------ Dataset excerpt

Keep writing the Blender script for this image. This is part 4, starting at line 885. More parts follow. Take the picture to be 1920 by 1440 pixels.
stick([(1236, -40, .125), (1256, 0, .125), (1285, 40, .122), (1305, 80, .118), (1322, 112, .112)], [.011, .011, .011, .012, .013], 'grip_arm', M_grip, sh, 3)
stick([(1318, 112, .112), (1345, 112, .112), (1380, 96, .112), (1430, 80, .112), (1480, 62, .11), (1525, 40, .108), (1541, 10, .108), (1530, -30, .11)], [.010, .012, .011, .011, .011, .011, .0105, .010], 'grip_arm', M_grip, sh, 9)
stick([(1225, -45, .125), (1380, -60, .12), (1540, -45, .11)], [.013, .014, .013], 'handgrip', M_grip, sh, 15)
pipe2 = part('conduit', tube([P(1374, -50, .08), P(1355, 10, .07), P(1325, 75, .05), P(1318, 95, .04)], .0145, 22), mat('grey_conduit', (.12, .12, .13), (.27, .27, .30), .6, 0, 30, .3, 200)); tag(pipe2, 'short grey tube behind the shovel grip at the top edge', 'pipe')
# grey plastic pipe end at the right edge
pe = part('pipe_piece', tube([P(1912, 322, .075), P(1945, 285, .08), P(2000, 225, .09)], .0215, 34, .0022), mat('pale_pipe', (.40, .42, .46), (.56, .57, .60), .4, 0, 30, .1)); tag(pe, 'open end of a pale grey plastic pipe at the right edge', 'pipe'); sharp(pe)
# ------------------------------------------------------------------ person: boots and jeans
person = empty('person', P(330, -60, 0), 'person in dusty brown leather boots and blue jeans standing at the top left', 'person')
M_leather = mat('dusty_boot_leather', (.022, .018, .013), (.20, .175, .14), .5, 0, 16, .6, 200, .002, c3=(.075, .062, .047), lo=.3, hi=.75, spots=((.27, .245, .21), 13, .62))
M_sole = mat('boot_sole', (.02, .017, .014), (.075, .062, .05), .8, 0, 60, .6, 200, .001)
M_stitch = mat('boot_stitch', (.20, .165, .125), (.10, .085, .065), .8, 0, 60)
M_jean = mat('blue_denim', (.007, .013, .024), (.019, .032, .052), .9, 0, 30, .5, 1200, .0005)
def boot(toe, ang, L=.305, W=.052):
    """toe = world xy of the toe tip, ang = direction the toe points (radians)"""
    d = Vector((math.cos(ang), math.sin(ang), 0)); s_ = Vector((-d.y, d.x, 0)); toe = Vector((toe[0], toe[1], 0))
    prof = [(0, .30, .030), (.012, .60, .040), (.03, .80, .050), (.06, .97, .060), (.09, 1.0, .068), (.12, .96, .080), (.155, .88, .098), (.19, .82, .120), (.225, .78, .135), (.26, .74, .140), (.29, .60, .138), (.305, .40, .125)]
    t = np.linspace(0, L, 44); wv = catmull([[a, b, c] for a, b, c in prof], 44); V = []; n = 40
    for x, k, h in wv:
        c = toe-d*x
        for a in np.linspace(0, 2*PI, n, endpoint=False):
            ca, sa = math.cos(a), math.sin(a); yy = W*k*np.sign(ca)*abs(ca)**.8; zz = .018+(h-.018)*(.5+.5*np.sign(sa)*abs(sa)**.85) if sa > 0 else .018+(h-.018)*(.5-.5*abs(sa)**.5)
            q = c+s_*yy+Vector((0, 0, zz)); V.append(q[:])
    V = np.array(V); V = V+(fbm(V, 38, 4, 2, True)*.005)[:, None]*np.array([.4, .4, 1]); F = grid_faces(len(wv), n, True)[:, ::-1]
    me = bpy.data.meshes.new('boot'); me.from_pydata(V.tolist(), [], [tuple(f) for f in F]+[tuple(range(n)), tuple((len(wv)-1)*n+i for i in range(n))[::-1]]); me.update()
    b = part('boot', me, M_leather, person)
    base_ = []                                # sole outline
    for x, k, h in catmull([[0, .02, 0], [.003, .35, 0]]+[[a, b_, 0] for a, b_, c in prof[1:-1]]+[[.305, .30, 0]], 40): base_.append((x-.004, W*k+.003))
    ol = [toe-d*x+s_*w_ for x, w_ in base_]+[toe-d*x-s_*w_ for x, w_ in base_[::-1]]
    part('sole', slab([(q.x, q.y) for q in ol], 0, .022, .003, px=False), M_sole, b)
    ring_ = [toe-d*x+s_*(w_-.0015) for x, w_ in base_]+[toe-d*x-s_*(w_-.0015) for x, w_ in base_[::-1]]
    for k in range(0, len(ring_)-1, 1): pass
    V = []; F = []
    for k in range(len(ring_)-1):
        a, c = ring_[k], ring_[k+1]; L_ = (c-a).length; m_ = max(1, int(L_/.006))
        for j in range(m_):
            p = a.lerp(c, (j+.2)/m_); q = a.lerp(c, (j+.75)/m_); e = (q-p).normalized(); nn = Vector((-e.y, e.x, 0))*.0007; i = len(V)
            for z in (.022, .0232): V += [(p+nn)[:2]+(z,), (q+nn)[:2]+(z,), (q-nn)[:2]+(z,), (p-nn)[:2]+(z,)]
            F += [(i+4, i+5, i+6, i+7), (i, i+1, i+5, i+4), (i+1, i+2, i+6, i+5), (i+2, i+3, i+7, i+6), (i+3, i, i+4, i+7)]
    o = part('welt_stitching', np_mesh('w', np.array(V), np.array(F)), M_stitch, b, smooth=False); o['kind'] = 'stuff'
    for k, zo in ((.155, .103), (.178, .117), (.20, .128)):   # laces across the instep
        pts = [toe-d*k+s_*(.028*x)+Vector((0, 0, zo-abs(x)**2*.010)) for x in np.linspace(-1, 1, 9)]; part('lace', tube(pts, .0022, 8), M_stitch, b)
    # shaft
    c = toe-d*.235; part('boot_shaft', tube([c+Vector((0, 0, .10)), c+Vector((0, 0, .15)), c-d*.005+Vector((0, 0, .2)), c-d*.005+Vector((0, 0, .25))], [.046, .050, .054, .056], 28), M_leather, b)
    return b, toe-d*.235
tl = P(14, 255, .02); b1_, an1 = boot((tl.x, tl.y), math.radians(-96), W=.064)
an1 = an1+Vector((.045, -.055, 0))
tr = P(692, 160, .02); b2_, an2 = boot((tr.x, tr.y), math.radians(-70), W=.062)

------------

Work to do: Copy out the whole listing exactly as written.

Output of the task:
Keep writing the Blender script for this image. This is part 4, starting at line 885. More parts follow. Take the picture to be 1920 by 1440 pixels.
stick([(1236, -40, .125), (1256, 0, .125), (1285, 40, .122), (1305, 80, .118), (1322, 112, .112)], [.011, .011, .011, .012, .013], 'grip_arm', M_grip, sh, 3)
stick([(1318, 112, .112), (1345, 112, .112), (1380, 96, .112), (1430, 80, .112), (1480, 62, .11), (1525, 40, .108), (1541, 10, .108), (1530, -30, .11)], [.010, .012, .011, .011, .011, .011, .0105, .010], 'grip_arm', M_grip, sh, 9)
stick([(1225, -45, .125), (1380, -60, .12), (1540, -45, .11)], [.013, .014, .013], 'handgrip', M_grip, sh, 15)
pipe2 = part('conduit', tube([P(1374, -50, .08), P(1355, 10, .07), P(1325, 75, .05), P(1318, 95, .04)], .0145, 22), mat('grey_conduit', (.12, .12, .13), (.27, .27, .30), .6, 0, 30, .3, 200)); tag(pipe2, 'short grey tube behind the shovel grip at the top edge', 'pipe')
# grey plastic pipe end at the right edge
pe = part('pipe_piece', tube([P(1912, 322, .075), P(1945, 285, .08), P(2000, 225, .09)], .0215, 34, .0022), mat('pale_pipe', (.40, .42, .46), (.56, .57, .60), .4, 0, 30, .1)); tag(pe, 'open end of a pale grey plastic pipe at the right edge', 'pipe'); sharp(pe)
# ------------------------------------------------------------------ person: boots and jeans
person = empty('person', P(330, -60, 0), 'person in dusty brown leather boots and blue jeans standing at the top left', 'person')
M_leather = mat('dusty_boot_leather', (.022, .018, .013), (.20, .175, .14), .5, 0, 16, .6, 200, .002, c3=(.075, .062, .047), lo=.3, hi=.75, spots=((.27, .245, .21), 13, .62))
M_sole = mat('boot_sole', (.02, .017, .014), (.075, .062, .05), .8, 0, 60, .6, 200, .001)
M_stitch = mat('boot_stitch', (.20, .165, .125), (.10, .085, .065), .8, 0, 60)
M_jean = mat('blue_denim', (.007, .013, .024), (.019, .032, .052), .9, 0, 30, .5, 1200, .0005)
def boot(toe, ang, L=.305, W=.052):
    """toe = world xy of the toe tip, ang = direction the toe points (radians)"""
    d = Vector((math.cos(ang), math.sin(ang), 0)); s_ = Vector((-d.y, d.x, 0)); toe = Vector((toe[0], toe[1], 0))
    prof = [(0, .30, .030), (.012, .60, .040), (.03, .80, .050), (.06, .97, .060), (.09, 1.0, .068), (.12, .96, .080), (.155, .88, .098), (.19, .82, .120), (.225, .78, .135), (.26, .74, .140), (.29, .60, .138), (.305, .40, .125)]
    t = np.linspace(0, L, 44); wv = catmull([[a, b, c] for a, b, c in prof], 44); V = []; n = 40
    for x, k, h in wv:
        c = toe-d*x
        for a in np.linspace(0, 2*PI, n, endpoint=False):
            ca, sa = math.cos(a), math.sin(a); yy = W*k*np.sign(ca)*abs(ca)**.8; zz = .018+(h-.018)*(.5+.5*np.sign(sa)*abs(sa)**.85) if sa > 0 else .018+(h-.018)*(.5-.5*abs(sa)**.5)
            q = c+s_*yy+Vector((0, 0, zz)); V.append(q[:])
    V = np.array(V); V = V+(fbm(V, 38, 4, 2, True)*.005)[:, None]*np.array([.4, .4, 1]); F = grid_faces(len(wv), n, True)[:, ::-1]
    me = bpy.data.meshes.new('boot'); me.from_pydata(V.tolist(), [], [tuple(f) for f in F]+[tuple(range(n)), tuple((len(wv)-1)*n+i for i in range(n))[::-1]]); me.update()
    b = part('boot', me, M_leather, person)
    base_ = []                                # sole outline
    for x, k, h in catmull([[0, .02, 0], [.003, .35, 0]]+[[a, b_, 0] for a, b_, c in prof[1:-1]]+[[.305, .30, 0]], 40): base_.append((x-.004, W*k+.003))
    ol = [toe-d*x+s_*w_ for x, w_ in base_]+[toe-d*x-s_*w_ for x, w_ in base_[::-1]]
    part('sole', slab([(q.x, q.y) for q in ol], 0, .022, .003, px=False), M_sole, b)
    ring_ = [toe-d*x+s_*(w_-.0015) for x, w_ in base_]+[toe-d*x-s_*(w_-.0015) for x, w_ in base_[::-1]]
    for k in range(0, len(ring_)-1, 1): pass
    V = []; F = []
    for k in range(len(ring_)-1):
        a, c = ring_[k], ring_[k+1]; L_ = (c-a).length; m_ = max(1, int(L_/.006))
        for j in range(m_):
            p = a.lerp(c, (j+.2)/m_); q = a.lerp(c, (j+.75)/m_); e = (q-p).normalized(); nn = Vector((-e.y, e.x, 0))*.0007; i = len(V)
            for z in (.022, .0232): V += [(p+nn)[:2]+(z,), (q+nn)[:2]+(z,), (q-nn)[:2]+(z,), (p-nn)[:2]+(z,)]
            F += [(i+4, i+5, i+6, i+7), (i, i+1, i+5, i+4), (i+1, i+2, i+6, i+5), (i+2, i+3, i+7, i+6), (i+3, i, i+4, i+7)]
    o = part('welt_stitching', np_mesh('w', np.array(V), np.array(F)), M_stitch, b, smooth=False); o['kind'] = 'stuff'
    for k, zo in ((.155, .103), (.178, .117), (.20, .128)):   # laces across the instep
        pts = [toe-d*k+s_*(.028*x)+Vector((0, 0, zo-abs(x)**2*.010)) for x in np.linspace(-1, 1, 9)]; part('lace', tube(pts, .0022, 8), M_stitch, b)
    # shaft
    c = toe-d*.235; part('boot_shaft', tube([c+Vector((0, 0, .10)), c+Vector((0, 0, .15)), c-d*.005+Vector((0, 0, .2)), c-d*.005+Vector((0, 0, .25))], [.046, .050, .054, .056], 28), M_leather, b)
    return b, toe-d*.235
tl = P(14, 255, .02); b1_, an1 = boot((tl.x, tl.y), math.radians(-96), W=.064)
an1 = an1+Vector((.045, -.055, 0))
tr = P(692, 160, .02); b2_, an2 = boot((tr.x, tr.y), math.radians(-70), W=.062)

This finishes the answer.